■ The exercise
Begin with the line that contains "Write part 7" and end with the line that contains "return tag(o, label, cat)": copy that span of lines exactly, and nothing outside it.
---
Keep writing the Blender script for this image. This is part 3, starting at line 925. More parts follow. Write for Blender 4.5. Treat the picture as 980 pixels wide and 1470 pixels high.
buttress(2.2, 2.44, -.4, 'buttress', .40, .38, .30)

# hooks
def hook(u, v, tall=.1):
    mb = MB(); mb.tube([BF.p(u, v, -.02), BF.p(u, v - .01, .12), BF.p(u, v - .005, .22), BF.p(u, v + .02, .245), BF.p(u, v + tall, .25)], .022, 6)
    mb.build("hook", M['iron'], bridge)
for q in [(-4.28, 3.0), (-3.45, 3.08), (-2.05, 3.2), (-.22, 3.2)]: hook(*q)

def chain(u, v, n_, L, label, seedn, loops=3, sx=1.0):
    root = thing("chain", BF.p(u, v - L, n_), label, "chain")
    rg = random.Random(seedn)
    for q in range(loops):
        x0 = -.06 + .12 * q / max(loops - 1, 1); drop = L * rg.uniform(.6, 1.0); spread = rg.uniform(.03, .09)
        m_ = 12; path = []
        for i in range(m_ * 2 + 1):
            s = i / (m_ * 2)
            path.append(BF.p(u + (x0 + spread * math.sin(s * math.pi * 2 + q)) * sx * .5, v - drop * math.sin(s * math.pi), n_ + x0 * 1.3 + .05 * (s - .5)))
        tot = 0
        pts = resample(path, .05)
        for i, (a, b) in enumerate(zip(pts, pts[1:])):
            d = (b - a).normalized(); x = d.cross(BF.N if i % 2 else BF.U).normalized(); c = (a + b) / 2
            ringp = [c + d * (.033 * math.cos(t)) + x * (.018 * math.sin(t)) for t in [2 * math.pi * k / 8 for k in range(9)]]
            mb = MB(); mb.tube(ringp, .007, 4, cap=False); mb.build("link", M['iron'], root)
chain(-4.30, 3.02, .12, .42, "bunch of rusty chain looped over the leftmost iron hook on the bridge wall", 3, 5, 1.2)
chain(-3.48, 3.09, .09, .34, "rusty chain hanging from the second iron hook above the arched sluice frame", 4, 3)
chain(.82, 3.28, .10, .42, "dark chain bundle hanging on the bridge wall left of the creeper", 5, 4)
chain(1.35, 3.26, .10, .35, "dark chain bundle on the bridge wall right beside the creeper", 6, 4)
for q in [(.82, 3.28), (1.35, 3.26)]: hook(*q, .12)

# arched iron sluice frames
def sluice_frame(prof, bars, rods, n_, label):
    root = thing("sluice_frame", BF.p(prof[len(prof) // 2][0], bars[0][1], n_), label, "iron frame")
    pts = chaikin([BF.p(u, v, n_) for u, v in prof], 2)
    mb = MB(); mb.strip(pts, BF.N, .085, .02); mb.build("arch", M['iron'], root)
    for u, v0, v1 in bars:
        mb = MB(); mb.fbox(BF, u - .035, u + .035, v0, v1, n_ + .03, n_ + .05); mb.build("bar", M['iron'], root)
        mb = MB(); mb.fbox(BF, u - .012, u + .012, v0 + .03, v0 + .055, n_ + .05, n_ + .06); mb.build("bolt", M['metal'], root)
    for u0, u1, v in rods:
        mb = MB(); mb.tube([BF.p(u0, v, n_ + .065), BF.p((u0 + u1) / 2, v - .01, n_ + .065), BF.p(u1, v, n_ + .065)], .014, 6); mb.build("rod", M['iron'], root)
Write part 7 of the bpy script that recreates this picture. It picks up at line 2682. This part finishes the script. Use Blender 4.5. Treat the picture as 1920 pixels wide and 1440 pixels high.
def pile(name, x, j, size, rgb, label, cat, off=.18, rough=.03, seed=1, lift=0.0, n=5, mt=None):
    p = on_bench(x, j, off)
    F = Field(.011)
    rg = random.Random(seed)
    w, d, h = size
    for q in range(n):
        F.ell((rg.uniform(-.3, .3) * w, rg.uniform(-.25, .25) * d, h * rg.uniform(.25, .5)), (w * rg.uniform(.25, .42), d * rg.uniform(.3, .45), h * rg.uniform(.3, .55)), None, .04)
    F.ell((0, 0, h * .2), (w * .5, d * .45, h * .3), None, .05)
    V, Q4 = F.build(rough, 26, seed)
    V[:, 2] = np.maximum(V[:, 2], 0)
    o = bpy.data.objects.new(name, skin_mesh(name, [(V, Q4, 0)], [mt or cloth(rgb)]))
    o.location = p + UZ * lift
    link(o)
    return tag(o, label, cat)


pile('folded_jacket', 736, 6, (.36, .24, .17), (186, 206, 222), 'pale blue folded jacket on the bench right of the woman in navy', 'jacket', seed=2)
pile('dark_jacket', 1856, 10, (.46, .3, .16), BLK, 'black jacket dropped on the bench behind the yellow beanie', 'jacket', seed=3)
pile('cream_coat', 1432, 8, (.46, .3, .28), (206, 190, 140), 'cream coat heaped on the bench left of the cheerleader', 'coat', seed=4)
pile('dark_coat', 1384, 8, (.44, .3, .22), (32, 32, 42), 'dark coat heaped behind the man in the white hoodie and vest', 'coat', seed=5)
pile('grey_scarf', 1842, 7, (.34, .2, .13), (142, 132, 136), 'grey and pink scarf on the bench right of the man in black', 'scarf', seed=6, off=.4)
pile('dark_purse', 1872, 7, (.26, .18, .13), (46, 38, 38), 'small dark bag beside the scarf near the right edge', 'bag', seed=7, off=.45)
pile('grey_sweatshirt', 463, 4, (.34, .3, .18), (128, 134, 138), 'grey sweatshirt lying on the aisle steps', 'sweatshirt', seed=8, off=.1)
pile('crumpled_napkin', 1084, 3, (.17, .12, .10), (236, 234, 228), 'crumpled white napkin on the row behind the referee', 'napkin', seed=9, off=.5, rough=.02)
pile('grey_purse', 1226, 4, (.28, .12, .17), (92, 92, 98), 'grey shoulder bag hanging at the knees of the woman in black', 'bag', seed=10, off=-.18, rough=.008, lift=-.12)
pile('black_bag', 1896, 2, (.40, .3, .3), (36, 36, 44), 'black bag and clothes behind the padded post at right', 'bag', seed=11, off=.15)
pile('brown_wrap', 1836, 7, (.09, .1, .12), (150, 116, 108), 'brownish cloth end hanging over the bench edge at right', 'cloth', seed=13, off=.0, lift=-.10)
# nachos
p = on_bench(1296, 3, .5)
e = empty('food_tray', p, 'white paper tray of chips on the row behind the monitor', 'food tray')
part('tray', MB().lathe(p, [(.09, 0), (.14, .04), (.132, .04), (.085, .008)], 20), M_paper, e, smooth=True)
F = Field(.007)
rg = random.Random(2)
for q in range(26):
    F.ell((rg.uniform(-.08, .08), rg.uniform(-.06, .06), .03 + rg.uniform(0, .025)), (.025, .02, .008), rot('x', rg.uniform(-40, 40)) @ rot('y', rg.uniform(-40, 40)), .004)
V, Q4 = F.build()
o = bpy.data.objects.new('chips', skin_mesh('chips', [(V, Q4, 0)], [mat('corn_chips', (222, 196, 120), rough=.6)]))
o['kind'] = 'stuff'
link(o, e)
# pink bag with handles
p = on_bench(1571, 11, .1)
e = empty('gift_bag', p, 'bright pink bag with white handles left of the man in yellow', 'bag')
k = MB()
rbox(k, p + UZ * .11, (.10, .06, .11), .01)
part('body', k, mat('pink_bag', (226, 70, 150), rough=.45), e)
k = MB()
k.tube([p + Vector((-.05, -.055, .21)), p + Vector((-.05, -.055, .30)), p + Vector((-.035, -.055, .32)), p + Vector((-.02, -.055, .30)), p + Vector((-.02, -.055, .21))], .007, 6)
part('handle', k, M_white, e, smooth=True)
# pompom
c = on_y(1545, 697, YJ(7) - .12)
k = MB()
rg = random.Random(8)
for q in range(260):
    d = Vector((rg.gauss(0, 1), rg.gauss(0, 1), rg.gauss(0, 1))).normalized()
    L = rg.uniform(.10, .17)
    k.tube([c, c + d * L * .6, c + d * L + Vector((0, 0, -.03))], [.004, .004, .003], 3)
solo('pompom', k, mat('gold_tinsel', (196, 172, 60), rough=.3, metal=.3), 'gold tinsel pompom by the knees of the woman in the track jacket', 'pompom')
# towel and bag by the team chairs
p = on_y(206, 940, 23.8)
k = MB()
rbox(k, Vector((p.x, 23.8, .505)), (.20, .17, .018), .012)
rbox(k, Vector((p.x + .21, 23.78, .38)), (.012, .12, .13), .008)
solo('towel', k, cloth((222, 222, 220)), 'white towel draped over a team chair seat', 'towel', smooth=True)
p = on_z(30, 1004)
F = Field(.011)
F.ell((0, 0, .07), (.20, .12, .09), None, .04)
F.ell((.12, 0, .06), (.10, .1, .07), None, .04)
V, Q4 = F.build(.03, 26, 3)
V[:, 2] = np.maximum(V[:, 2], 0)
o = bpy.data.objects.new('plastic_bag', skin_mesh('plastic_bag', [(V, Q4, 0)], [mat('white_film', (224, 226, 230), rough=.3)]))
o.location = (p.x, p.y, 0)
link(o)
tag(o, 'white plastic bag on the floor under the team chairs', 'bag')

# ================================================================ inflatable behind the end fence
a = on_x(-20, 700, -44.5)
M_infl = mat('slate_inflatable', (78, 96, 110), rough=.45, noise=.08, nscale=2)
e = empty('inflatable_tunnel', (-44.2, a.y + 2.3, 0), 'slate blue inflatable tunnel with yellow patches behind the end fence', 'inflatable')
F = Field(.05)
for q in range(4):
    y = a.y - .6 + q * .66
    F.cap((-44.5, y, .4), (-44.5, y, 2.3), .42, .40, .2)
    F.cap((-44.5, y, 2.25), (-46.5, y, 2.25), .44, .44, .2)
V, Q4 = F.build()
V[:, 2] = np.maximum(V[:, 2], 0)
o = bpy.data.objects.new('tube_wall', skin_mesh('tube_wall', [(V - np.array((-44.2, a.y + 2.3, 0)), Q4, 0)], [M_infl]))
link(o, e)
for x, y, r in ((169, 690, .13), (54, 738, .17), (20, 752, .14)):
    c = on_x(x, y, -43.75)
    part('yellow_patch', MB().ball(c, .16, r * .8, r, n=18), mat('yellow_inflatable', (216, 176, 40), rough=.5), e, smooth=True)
---
■ Solution for this problem
Write part 7 of the bpy script that recreates this picture. It picks up at line 2682. This part finishes the script. Use Blender 4.5. Treat the picture as 1920 pixels wide and 1440 pixels high.
def pile(name, x, j, size, rgb, label, cat, off=.18, rough=.03, seed=1, lift=0.0, n=5, mt=None):
    p = on_bench(x, j, off)
    F = Field(.011)
    rg = random.Random(seed)
    w, d, h = size
    for q in range(n):
        F.ell((rg.uniform(-.3, .3) * w, rg.uniform(-.25, .25) * d, h * rg.uniform(.25, .5)), (w * rg.uniform(.25, .42), d * rg.uniform(.3, .45), h * rg.uniform(.3, .55)), None, .04)
    F.ell((0, 0, h * .2), (w * .5, d * .45, h * .3), None, .05)
    V, Q4 = F.build(rough, 26, seed)
    V[:, 2] = np.maximum(V[:, 2], 0)
    o = bpy.data.objects.new(name, skin_mesh(name, [(V, Q4, 0)], [mt or cloth(rgb)]))
    o.location = p + UZ * lift
    link(o)
    return tag(o, label, cat)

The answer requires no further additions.